--- begin Records to use ---
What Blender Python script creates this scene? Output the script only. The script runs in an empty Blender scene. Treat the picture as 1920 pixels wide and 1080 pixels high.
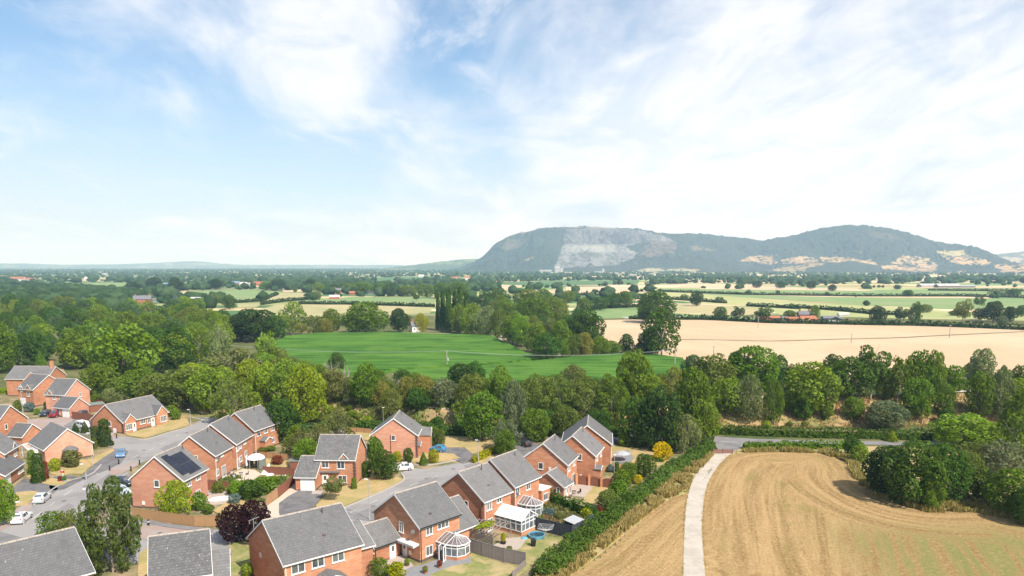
import bpy, bmesh, math, random
import numpy as np
from mathutils import Vector, Matrix
from mathutils.geometry import tessellate_polygon
R = math.radians
random.seed(7); rng = np.random.default_rng(7)
scn = bpy.context.scene
COL = scn.collection

# ------------------------------------------------------------------ camera
F, PPY, HOR, H = 1378.0, 720.0, 497.0, 39.0       # focal length / principal point in 1920x1080 units, eye height
PIT = math.atan((PPY - HOR) / F)
cd = bpy.data.cameras.new('camera'); cam = bpy.data.objects.new('camera', cd); COL.objects.link(cam)
cam.location = (0, 0, H); cam.rotation_euler = (math.pi / 2 - PIT, 0, 0)
cd.sensor_width = 36; cd.lens = 36 * F / 1920; cd.shift_y = (PPY - 540) / 1920
cd.clip_start = 1; cd.clip_end = 60000
scn.camera = cam

# ------------------------------------------------------------------ sun, sky, exposure
SUN_EL, SUN_AZ = R(47), R(140)                      # azimuth clockwise from +Y
sd = Vector((math.sin(SUN_AZ) * math.cos(SUN_EL), math.cos(SUN_AZ) * math.cos(SUN_EL), math.sin(SUN_EL)))
sl = bpy.data.lights.new('sun', 'SUN'); sun = bpy.data.objects.new('sun', sl); COL.objects.link(sun)
sl.energy = 4.9; sl.angle = R(0.55); sl.color = (1.0, 0.94, 0.85)
sun.rotation_euler = sd.to_track_quat('Z', 'Y').to_euler(); sun.location = (60, -60, 120)
scn.view_settings.view_transform = 'Standard'; scn.view_settings.look = 'None'
scn.view_settings.gamma = 1.0; scn.view_settings.use_curve_mapping = False
scn.view_settings.exposure = 0.52
scn.cycles.max_bounces = 6; scn.cycles.diffuse_bounces = 3; scn.cycles.transparent_max_bounces = 8
scn.cycles.volume_bounces = 1
scn.cycles.sample_clamp_indirect = 8

class NT:
    """tiny helper round a node tree"""
    def __init__(s, nt): s.nt = nt; s.n = nt.nodes; s.l = nt.links
    def new(s, t, **k):
        n = s.n.new(t)
        for a, b in k.items():
            if a.startswith('i_'): n.inputs[a[2:].replace('_', ' ')].default_value = b
            else: setattr(n, a, b)
        return n
    def link(s, a, b): s.l.new(a, b)
    def math(s, op, a, b=None, c=None):
        n = s.n.new('ShaderNodeMath'); n.operation = op
        for i, v in enumerate((a, b, c)):
            if v is None: continue
            if isinstance(v, (int, float)): n.inputs[i].default_value = v
            else: s.l.new(v, n.inputs[i])
        return n.outputs[0]
    def noise(s, vec, scale, detail=4, rough=.55, dist=0.):
        n = s.n.new('ShaderNodeTexNoise'); n.inputs['Scale'].default_value = scale
        n.inputs['Detail'].default_value = detail; n.inputs['Roughness'].default_value = rough
        n.inputs['Distortion'].default_value = dist
        if vec is not None: s.l.new(vec, n.inputs['Vector'])
        return n.outputs[0]
    def mapping(s, vec, scale=(1, 1, 1), rot=(0, 0, 0), loc=(0, 0, 0)):
        n = s.n.new('ShaderNodeMapping'); n.inputs['Scale'].default_value = scale
        n.inputs['Rotation'].default_value = rot; n.inputs['Location'].default_value = loc
        s.l.new(vec, n.inputs['Vector']); return n.outputs[0]
    def mix(s, fac, a, b, blend='MIX'):
        n = s.n.new('ShaderNodeMix'); n.data_type = 'RGBA'; n.blend_type = blend
        for i, v in ((0, fac), (6, a), (7, b)):
            if isinstance(v, (int, float)): n.inputs[i].default_value = v
            elif isinstance(v, tuple): n.inputs[i].default_value = (*v[:3], 1)
            else: s.l.new(v, n.inputs[i])
        return n.outputs[2]
    def ramp(s, v, lo, hi, a=0., b=1.):
        n = s.n.new('ShaderNodeMapRange'); n.interpolation_type = 'SMOOTHSTEP'
        n.inputs['From Min'].default_value = lo; n.inputs['From Max'].default_value = hi
        n.inputs['To Min'].default_value = a; n.inputs['To Max'].default_value = b
        s.l.new(v, n.inputs['Value']); return n.outputs[0]

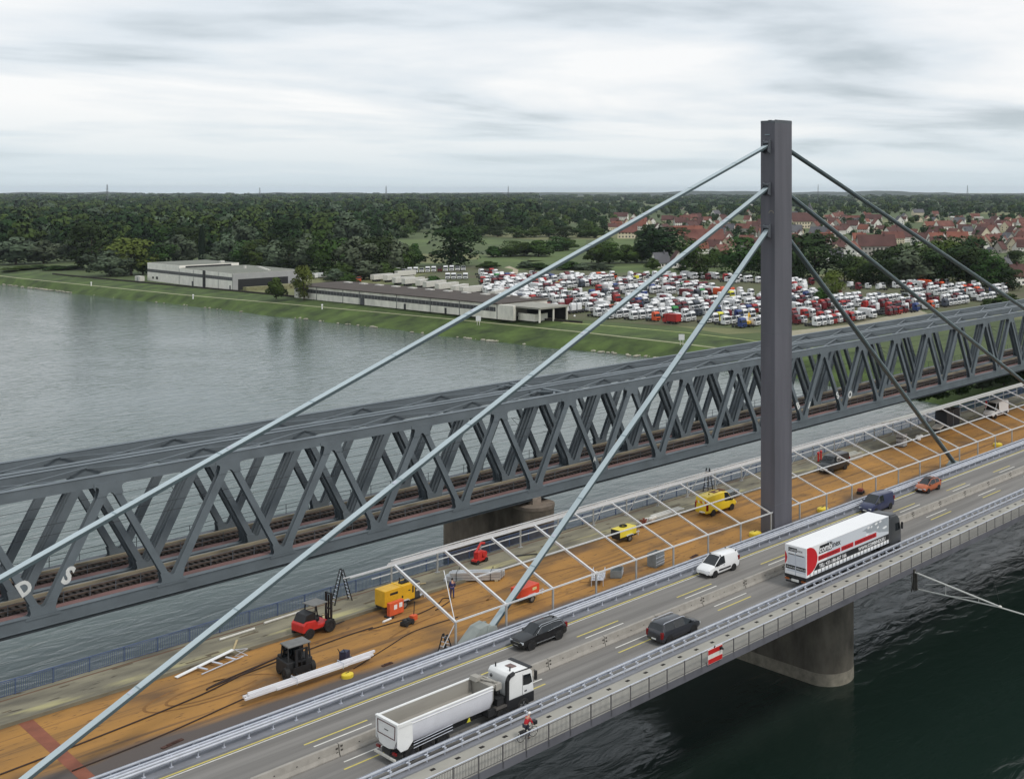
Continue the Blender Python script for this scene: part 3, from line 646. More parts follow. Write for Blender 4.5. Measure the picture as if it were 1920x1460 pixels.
def crown_pts(kind, rg, n, lobes):
    """unit tree: height 1, crown radius about 0.36"""
    P_, Nn, Sn = [], [], []
    if kind == 'pine':
        z = rg.uniform(.05, 1, n); r = .17 * np.sqrt(np.clip(1 - ((z - .4) / .6) ** 2, 0, 1)) * rg.uniform(.7, 1.05, n); a = rg.uniform(0, 2 * PI, n)
        p = np.stack([r * np.cos(a), r * np.sin(a), z], 1); q = np.stack([np.cos(a), np.sin(a), rg.normal(size=n) * .6], 1); return p, q, q
    cs = []
    for i in range(lobes):
        a = rg.uniform(0, 2 * PI); z = rg.uniform(.05, .84) if kind != 'bush' else rg.uniform(.12, .7); rr = .25 * math.sqrt(max(.05, 1 - ((z - .5) / .5) ** 2)) * rg.uniform(.4, 1.1)
        if kind == 'bush': rr *= 1.6
        cs.append((rr * math.cos(a), rr * math.sin(a), z, rg.uniform(.12, .2) * (1.25 if kind == 'bush' else 1)))
    cs.append((0, 0, .8, .19)); cs.append((0, 0, .55, .27)); cs.append((.05, 0, .3, .27))
    k = n // len(cs)
    for (x, y, z, r) in cs:
        v = rg.normal(size=(k, 3)); v /= np.linalg.norm(v, axis=1)[:, None]; v[:, 2] = np.where(v[:, 2] < -.35, -v[:, 2], v[:, 2])
        rad = r * (.72 + .38 * rg.random(k) ** .6)
        P_.append(np.array([x, y, z]) + v * rad[:, None] * np.array([1, 1, .85])); Nn.append(v + rg.normal(size=(k, 3)) * .45); Sn.append(v * .7 + np.array([x * 1.6, y * 1.6, (z - .45) * 1.3]) + rg.normal(size=(k, 3)) * .1)
    p = np.concatenate(P_); p[:, :2] *= .36 / np.percentile(np.hypot(p[:, 0], p[:, 1]), 96); p[:, 2] = np.clip(p[:, 2] / np.percentile(p[:, 2], 99), .03, 1.02)
    return p, np.concatenate(Nn), np.concatenate(Sn)
def mesh_np(name, verts, mat, nv=None):
    n = len(verts) // 4; me = bpy.data.meshes.new(name); me.vertices.add(n * 4); me.vertices.foreach_set('co', verts.ravel().astype(np.float32))
    me.loops.add(n * 4); me.loops.foreach_set('vertex_index', np.arange(n * 4, dtype=np.int32)); me.polygons.add(n)
    me.polygons.foreach_set('loop_start', np.arange(0, n * 4, 4, dtype=np.int32)); me.update(calc_edges=True); me.materials.append(mat)
    if nv is not None:
        me.polygons.foreach_set('use_smooth', np.ones(n, dtype=bool)); nv = np.repeat(nv / (np.linalg.norm(nv, axis=1)[:, None] + 1e-9), 4, axis=0); me.normals_split_custom_set_from_vertices(nv.tolist())
    return me
CROWNS = {}
for kd, lm, nl in (('oak', 'dark', 17), ('oak2', 'mid', 20), ('willow', 'grey', 22), ('lime', 'olive', 16), ('pine', 'pine', 0), ('bush', 'mid', 12), ('bush2', 'grey', 12), ('oak3', 'mid', 15), ('oak4', 'dark', 22)):
    rg = np.random.default_rng(sum(map(ord, kd))); base = 'bush' if kd.startswith('bush') or kd == 'willow' else ('pine' if kd == 'pine' else 'oak')
    p, nn, sn = crown_pts(base, rg, 2600, nl); nn /= np.linalg.norm(nn, axis=1)[:, None]
    CROWNS[kd] = mesh_np('crown', cards(p, nn, .021 if base != 'bush' else .03, rg), LEAF[lm], sn)
tr = MB(); tr.tube((0, 0, -.02), (0.004, 0, .3), .022, 7, 0, .015); tr.tube((0.004, 0, .3), (.0, .0, .72), .015, 6, 0, .005)
for a, z in ((.3, .26), (2.2, .3), (4.1, .34), (5.2, .42), (1.2, .45)): tr.tube((.003, 0, z), (.17 * math.cos(a), .17 * math.sin(a), z + .2), .009, 5, 0, .004)
_t = tr.build('trunk', BARK); TRUNK = _t.data; bpy.data.objects.remove(_t)
def tree(kd, s, t, h, wd, label, group, z=ZL):
    r = thing('bush' if kd.startswith('bush') else 'tree', label, 'bush' if kd.startswith('bush') else 'tree', (s, t, z), random.uniform(0, 6.28), group)
    r.scale = (wd / .74, wd / .74, h)
    for nm, me in (('trunk', TRUNK), ('crown', CROWNS[kd])):
        o = bpy.data.objects.new(nm, me); COL.objects.link(o); o.parent = r
    return r
def ptree(kd, x, yb, yt, wpx, label, group=None):
    """tree whose foot, top and width were read off the photograph"""
    s, t = G(x, yb); d = DIST(s, t); sc = d / FPX
    return tree(kd, s, t, (yb - yt) * sc, wpx * sc * 1.08, label, group)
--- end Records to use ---
Task prompt: Which lines contain the word "were"? Copy each one.

Exercise response:
Continue the Blender Python script for this scene: part 3, from line 646. More parts follow. Write for Blender 4.5. Measure the picture as if it were 1920x1460 pixels.
    """tree whose foot, top and width were read off the photograph"""